This morning, however, there was a welcome reminder that there will be life after this. One of the current side-projects is an animated feature film entitled ‘The Babymakers’, set inside the human body. As with everything else in the world of cinema, there is only the remotest possibility of this ever happening. But at the moment my occasional co-writer Giles Smith and I are working with Airside Studios and Fred Deakin (of Lemon Jelly fame) on a three or four minute sample of the finished work, something called an animatic. This morning we recorded the script with Mark Williams, David Thewlis, Morwenna Banks and our girl Carey Mulligan, and it was fun – more fun, unfortunately, than interviews. There will be fun again.
While looking for change in my jacket pocket, I pull out a piece of paper which, to my consternation, reads as follows:
WARNING: NOT EVERYONE IS SUITED TO HAVING AN AFFAIR. THEY (sic) ARE NOT AN ALTERNATIVE TO WORKING ON OR ENDING A MARRIAGE. AFFAIRS CAN DAMAGE A GOOD MARRIAGE. ALWAYS CONSIDER OTHER PEOPLE AND IF YOU ARE GOING TO HAVE AN AFFAIR, PLEASE SELECT YOUR PARTNER WISELY.
Underneath this psychic health warning was the address of a website which, presumably, will help to undercut much of the above advice, just as cigarettes undercut the health warnings on the packets. I turned the piece of paper over and found that I was actually holding a simple London taxi receipt. Blimey.

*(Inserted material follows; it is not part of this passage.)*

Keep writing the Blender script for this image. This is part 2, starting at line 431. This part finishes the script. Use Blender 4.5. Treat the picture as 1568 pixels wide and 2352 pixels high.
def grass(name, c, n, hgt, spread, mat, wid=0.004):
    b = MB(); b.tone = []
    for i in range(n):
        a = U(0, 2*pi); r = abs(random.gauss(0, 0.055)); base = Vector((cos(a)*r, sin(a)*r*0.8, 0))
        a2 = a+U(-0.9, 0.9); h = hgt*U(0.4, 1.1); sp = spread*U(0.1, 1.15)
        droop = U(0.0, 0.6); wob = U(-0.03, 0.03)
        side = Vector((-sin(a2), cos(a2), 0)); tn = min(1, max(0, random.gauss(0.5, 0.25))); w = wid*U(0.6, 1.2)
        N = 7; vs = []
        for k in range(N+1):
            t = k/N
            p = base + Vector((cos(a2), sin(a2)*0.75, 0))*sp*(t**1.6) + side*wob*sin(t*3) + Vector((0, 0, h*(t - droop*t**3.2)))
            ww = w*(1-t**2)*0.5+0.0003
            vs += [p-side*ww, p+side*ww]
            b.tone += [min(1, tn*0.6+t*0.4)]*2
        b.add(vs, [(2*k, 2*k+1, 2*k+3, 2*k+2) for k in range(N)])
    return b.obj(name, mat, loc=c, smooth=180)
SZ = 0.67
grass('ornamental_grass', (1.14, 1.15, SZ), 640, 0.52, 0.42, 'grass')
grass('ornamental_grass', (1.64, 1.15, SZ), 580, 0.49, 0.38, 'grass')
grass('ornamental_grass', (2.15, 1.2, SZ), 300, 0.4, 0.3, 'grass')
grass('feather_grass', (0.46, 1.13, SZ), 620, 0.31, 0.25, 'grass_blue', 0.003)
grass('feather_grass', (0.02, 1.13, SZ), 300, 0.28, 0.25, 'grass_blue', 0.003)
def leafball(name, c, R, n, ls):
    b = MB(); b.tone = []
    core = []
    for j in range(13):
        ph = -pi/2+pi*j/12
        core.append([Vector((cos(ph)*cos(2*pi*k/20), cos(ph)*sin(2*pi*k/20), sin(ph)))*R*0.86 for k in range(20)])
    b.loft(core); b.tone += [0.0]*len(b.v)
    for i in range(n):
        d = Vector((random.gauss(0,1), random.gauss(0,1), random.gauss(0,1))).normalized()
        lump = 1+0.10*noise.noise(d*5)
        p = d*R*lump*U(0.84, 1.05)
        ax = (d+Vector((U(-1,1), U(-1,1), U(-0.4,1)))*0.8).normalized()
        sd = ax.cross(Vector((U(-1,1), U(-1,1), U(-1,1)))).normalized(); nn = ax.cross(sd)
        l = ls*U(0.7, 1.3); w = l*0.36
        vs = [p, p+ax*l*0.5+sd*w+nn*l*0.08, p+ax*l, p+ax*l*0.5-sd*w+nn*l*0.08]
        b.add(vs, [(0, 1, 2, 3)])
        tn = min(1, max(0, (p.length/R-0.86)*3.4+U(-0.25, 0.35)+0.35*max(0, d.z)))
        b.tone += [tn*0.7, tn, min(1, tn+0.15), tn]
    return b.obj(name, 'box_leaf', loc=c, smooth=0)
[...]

Anyway. All helpful, if somewhat muddled, advice. Is an affair really not an alternative to working on a marriage? You’d have thought it was one or the other, really. The genius who wrote this is right, though: having an affair may well turn out to be the same thing as ending a marriage. I’m sure we can all agree that affairs can damage good marriages, although I’d like to fly the red flag for bad ones, too – in fact the effect of an affair on a marriage with underlying health issues, to use the current phraseology, could be fatal. The last sentence is just solid and valuable common sense.
We’ve all seen Fatal Attraction.
This afternoon, during a shoot with a photographer from the Times, I met four English fans of a Japanese rock band called D’Espairspray. (I may have positioned the apostrophe wrongly.) They were on the pavement outside the Garage, a club on Highbury Corner, waiting for the band to play a gig. But here’s the thing: they had something like thirty hours to kill before their heroes took to the stage. Were these teenage girls worried about the gig selling out? No, they weren’t. They already had their tickets. They also had queue tickets, numbered one to four, proving that they had arrived before everyone else. And they also admitted that D’Espairspray probably wouldn’t sell out the venue anyway, which isn’t one of London’s biggest; in other words, even if they turned up thirty minutes before the gig, it would be impossible to end up more than fifty feet away from the band. These girls, however, wanted to ensure that they were leaning on the barriers at the foot of the stage, and this need to be as close as they could get meant an afternoon, a night and a day on Holloway Road. However much you feel you understand the mindset of the obsessed fan, someone will always come along to prove you know nothing.
The US trailer for ‘An Education’ is now all over the internet – for example here, with the US poster: http://weblogs.variety.com/thompsononhollywood/2009/07/trailer-watch-an-education.html
We ignore the stuff about major awards, obviously.